Once you have decided to write a brilliant, low budget screenplay, there are some techniques that can really stack the odds a little more in your favour. Deciding the genre of your script is key and this is where most low budget filmmakers go wrong. Audiences are quite happy to see a low budget independent film if it says something different to the studios. To some extent the studios have trespassed into the indy mind-set and have produced studio movies that have a strong independent feel but, on the whole, it is wisest to choose a genre that is not mainstream. In other words, do not try to make an action/adventure film on a shoestring, or an ultra low budget romantic comedy. Those genres are Hollywood staples and should not be challenged. The most profitable area for an independent movie is horror or suspense thriller. Hollywood movies in those genres that could have been made for $500k include ‘The Others’ and ‘The Strangers’. Although very different i.e. ‘The Others’ is a scary ghost story and ‘The Strangers’ is a suspense horror/thriller, both films take place in remote locations, have small casts and are perfect examples of the kind of movie that can be both ultra low budget and effective.
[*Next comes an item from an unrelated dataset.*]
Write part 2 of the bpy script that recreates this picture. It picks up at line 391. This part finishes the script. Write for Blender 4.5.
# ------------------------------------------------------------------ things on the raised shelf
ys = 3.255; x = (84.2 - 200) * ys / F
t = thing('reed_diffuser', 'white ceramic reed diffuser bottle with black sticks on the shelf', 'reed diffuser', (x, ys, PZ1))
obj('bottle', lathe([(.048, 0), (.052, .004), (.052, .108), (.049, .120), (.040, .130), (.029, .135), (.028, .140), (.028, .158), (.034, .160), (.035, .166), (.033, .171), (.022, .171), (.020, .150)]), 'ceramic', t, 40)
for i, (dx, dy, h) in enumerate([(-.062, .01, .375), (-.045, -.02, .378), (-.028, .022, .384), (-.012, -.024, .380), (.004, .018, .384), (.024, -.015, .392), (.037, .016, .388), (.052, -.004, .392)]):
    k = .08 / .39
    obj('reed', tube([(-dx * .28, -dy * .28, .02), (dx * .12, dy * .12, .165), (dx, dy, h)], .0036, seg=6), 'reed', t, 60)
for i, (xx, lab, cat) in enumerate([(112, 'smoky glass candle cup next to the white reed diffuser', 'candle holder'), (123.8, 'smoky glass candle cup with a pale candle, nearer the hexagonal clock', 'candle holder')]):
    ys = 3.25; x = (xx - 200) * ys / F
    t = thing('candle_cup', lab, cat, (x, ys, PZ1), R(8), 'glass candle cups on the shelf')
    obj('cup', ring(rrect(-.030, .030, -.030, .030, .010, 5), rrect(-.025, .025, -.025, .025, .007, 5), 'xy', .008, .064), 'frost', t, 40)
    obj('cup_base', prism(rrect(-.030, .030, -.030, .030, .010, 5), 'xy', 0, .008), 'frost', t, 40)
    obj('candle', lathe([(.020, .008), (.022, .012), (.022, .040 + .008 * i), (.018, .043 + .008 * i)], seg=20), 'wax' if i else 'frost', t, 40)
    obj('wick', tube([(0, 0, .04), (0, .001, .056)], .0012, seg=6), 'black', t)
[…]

There are many writers who have enjoyed a certain amount of success writing screenplay commissions but get frustrated when their screenplays never make it into production. Several years ago, I wrote a screenplay that is set in a girls’ boarding school in a remote part of the English countryside. I decided to create a story that takes place during the half term holiday so that all the students would be away from the school. My genre was suspense thriller and my principal characters were women. Everyone I showed the screenplay to could immediately see its appeal: a big, deserted, scary building; a beautiful 18-year-old girl in peril and some very sinister goings-on, complemented by a few surprising plot twists. The eventual film, ‘Out of Bounds’ cost £500k ($800k) and came onto the market without any fanfare or promotion but it has done well. Why? I think it’s because the location of the remote boarding school immediately gives the story atmosphere; the characters are strong and well-drawn and, most important of all, the acting is superb.
Without quality, professional acting, a low budget film will remain a vanity project. But, get the script right, a good location and a gifted cast, the funding will come and the market will buy as long as the story grips.